Pour l’acteur timide et peu disert, une seule solution pour survivre : provoquer (quitter le plateau, faire faux bond, soutenir Depardieu, fumer une clope à l’antenne). Twitter, Facebook et une énorme propension à l’exhibitionnisme (auprès des fans et des « gens du métier ») par la jeune garde du métier auront ajouté au jitébeulisme télé un facteur supplémentaire de prostitution médiatique via les réseaux sociaux. Forcé d’appâter le chaland pour avoir le privilège de faire connaître son œuvre, le créateur devra revêtir ses habits de lumière et faire le trottoir.
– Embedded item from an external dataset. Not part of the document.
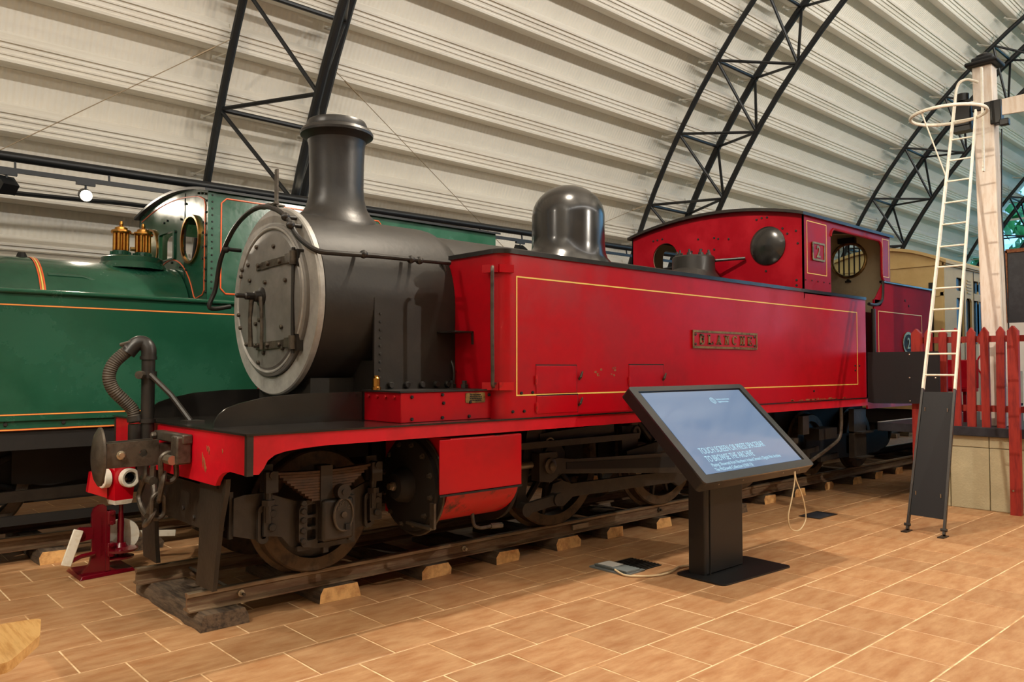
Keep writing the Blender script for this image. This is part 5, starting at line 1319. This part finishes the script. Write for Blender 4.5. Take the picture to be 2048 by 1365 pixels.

Le jitébeulisme aurait-il signé la mort de l’art, comme vous serez certainement nombreux à le penser ? Pas forcément. N’est-ce pas grâce aux ventes gargantuesques des romans annuels de Marc Levy, beau gosse cultivé et spirituel adulé des animateurs télé, que Robert Laffont peut, chaque année, publier les premiers romans d’écrivains qui, jitébeules ou pas, ne seront de toute façon jamais invités chez Denisot ? D’autre part, on peut être à la fois le plus jitébeule d’entre nous, refaire sa tête de chameau pour la 1000e fois sans exprimer la moindre lassitude mais aussi rapporter en métropole la première statuette dorée jamais offerte  au pays. Ah, Jean…(soupir)

Quant au jitébeulisme, il peut parfois être pratiqué avec un excès qui finira par agacer plus qu’il ne séduira : Lucchini, Mathilde Seigner ou Franck Dubosc, s’ils sont toujours bankable, peuvent néanmoins créer un trop-plein chez le téléspectateur, lassé d’assister trop fréquemment au show rabâché de ces comédiens venus vendre leur soupe et leurs fesses sur les plateaux.  Finalement, pourquoi se déplaceraient-ils pour en reprendre une dose supplémentaire (tout ça pour 10 euros, en plus !) ?

En bref, entre bankable et jitébeule, en 2013, le pipeule va devoir jouer serrer.